I do not know whether that is the same letter as the one I was about to quote. I was coming to that. My hon. Friend will appreciate that he must look at this from the point of view of those who have to take official action. We received a complaint from the Board of Deputies—this is an old case, in June, 1948—and said we would investigate it. We wrote to them, and in the course of the letter said this:
The reply we received from the Press Officer contained this passage:"It would be of assistance if you would let me have the names of persons who support these reports so that, if it should be decided that proceedings shall be taken, consideration may be given to the possibility of giving evidence."
The effect of that is that we are invited to bring a case, subpoena them and trust to luck. They do not wish their names to be disclosed until we subpoena them. In many of these cases the shorthand notes of the police officers do not agree with the complaints. We specifically asked that we might know who the persons were, and we were informed that they would be prepared to come forward and their names would be revealed after the proceedings had been started."As to the observers who submit these reports, they all act under the direction of the district committee of the Jewish Defence Committee. They would, of course, give evidence on subpoena, or if called upon, but until then they do not wish their names to be given."

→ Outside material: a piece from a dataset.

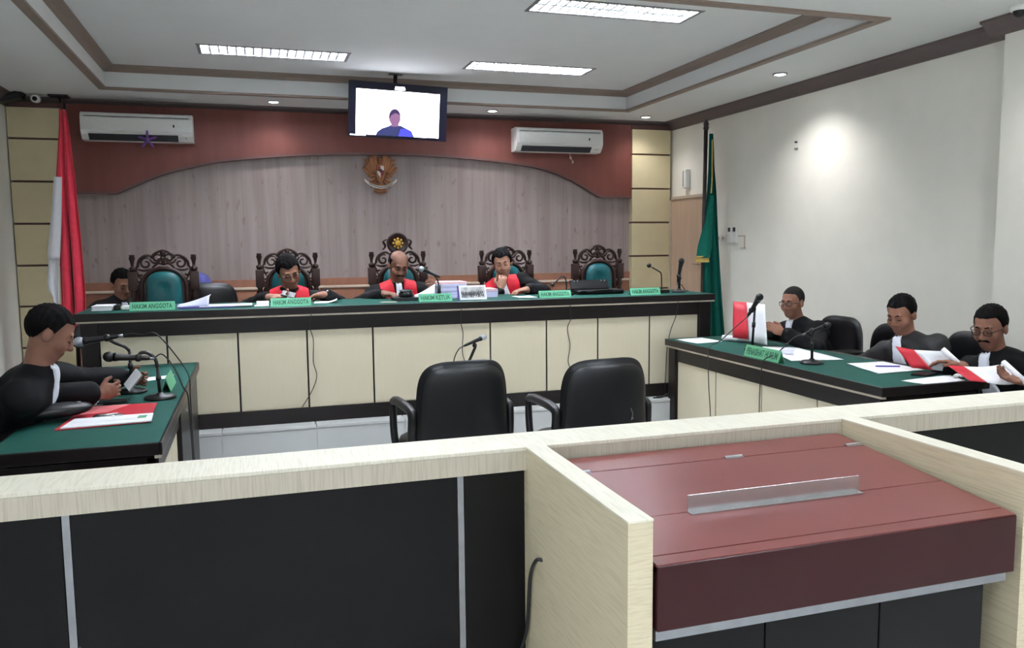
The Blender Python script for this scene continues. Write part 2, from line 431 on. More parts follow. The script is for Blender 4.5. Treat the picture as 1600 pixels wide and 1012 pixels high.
# door in the right wall beside the pilaster
d1 = struct('door_1', MB().box(XR-.03, XR+.01, 7.62, 8.36, PLAT, 1.97), 'wood_door', label='pale wooden door behind the green flag')
MB().box(XR-.045, XR, 7.57, 7.62, PLAT, 2.0).box(XR-.045, XR, 8.36, 8.385, PLAT, 2.0).box(XR-.045, XR, 7.57, 8.385, 1.97, 2.0).build('door_frame', 'rail_pale', d1)
MB().cyl((XR-.03, 7.7, 1.25), (XR-.08, 7.7, 1.25), .01).cyl((XR-.075, 7.7, 1.25), (XR-.075, 7.81, 1.25), .009).build('door_handle', 'steel', d1)

# ------------------------------------------------------------------ ceiling lamps
def troffer(x0, x1, y0, y1, z, label, glow='tube_light'):
    t = thing('ceiling_light', label, 'light', ((x0+x1)/2, (y0+y1)/2, z), group='louvred ceiling lights')
    b = .014; h = .032
    MB().box(x0-.016, x1+.016, y0-.016, y0+b, z-.004, z).box(x0-.012, x1+.012, y1-b, y1+.012, z-.004, z).box(x0-.012, x0+b, y0+b, y1-b, z-.004, z).box(x1-b, x1+.012, y0+b, y1-b, z-.004, z).build('frame', 'fixture_grey', t)
    MB().box(x0, x1, y0, y1, z+.075, z+.083).box(x0, x0+.006, y0, y1, z, z+.075).box(x1-.006, x1, y0, y1, z, z+.075).box(x0, x1, y0, y0+.006, z, z+.075).box(x0, x1, y1-.006, y1, z, z+.075).build('reflector', 'reflector', t)
    yc = (y0+y1)/2
    for s in (-1, 1):
        MB().cyl((x0+.05, yc+s*.062, z+.052), (x1-.05, yc+s*.062, z+.052), .013, n=8).build('tube', glow, t)
    MB().box(x0+b, x1-b, yc-.014, yc+.014, z+.002, z+h).build('divider', 'reflector', t)
    n = 17; src = None
    for i in range(1, n):
        x = x0+b+(x1-x0-2*b)*i/n
        if src is None:
            src = MB().box(-.008, .008, -(y1-y0)/2+b, (y1-y0)/2-b, .002, h).build('louvre_blade', 'reflector', t, world=False); src.location = (x-(x0+x1)/2, 0, 0)
        else: share(src, 'louvre_blade', (x-(x0+x1)/2, 0, 0), t)
    return t
troffer(*UP[0], ZU, 'louvred ceiling light left of the hanging television')
troffer(*UP[1], ZU, 'louvred ceiling light right of the hanging television, small in view')
troffer(*UP[2], ZU, 'largest louvred ceiling light at the top edge of the picture')
troffer(*UP[3], ZU, 'louvred ceiling light over the open floor left of the centre')
for x in (-.3, 1.9):  # extra lamps out of view, added to brighten the room
    for y in (2.3, -.6):
        troffer(x, x+1.14, y, y+.3, ZL, 'added unseen louvred ceiling light over the public side %s %s' % ('on the left' if x < 0 else 'on the right', 'above the partition' if y > 0 else 'behind the camera'), 'tube_light_added')
def downlight(x, y, label, p=SPOT):
    t = thing('downlight', label, 'light', (x, y, ZL), group='round downlights')
    MB().lathe((x, y, ZL), [(.058, -.002), (.058, -.01), (.046, -.012), (.046, -.004)], 20).build('rim', 'steel_dull', t, True)
    MB().lathe((x, y, ZL), [(.0455, -.006), (.0455, -.009), (.02, -.016), (.001, -.017)], 20).build('bulb', 'downlight_glow', t, True)
    ld = bpy.data.lights.new('spot', 'SPOT'); ld.energy = p; ld.spot_size = math.radians(130); ld.spot_blend = .9; ld.shadow_soft_size = .06; ld.color = (1, .97, .98)
    lo = bpy.data.objects.new('spot', ld); COL.objects.link(lo); lo.location = (0, 0, -.03); lo.parent = t
downlight(.24, 8.12, 'lit round downlight above the left half of the arch panel')
downlight(2.39, 8.12, 'lit round downlight between the television and the right air conditioner')
downlight(4.12, 8.10, 'lit round downlight above the right pilaster')
downlight(4.15, 5.78, 'lit round downlight over the side of the bare right wall', 29)
downlight(4.12, 3.3, 'lit round downlight over the right desk, near the pillar', 22)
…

What qualifications are required of police officers who make these reports?
My hon. Friend knows what the qualifications are, but I am sorry that I have not time to say all I really wished to say because my time has been cut rather short.
The Question having been proposed after Ten o' Clock and the Debate having continued for half an hour, Mr. DEPUTY-SPEAKER adjourned the House without Question put, pursuant to the Standing Order.
Adjourned at Five Minutes to Twelve o'Clock.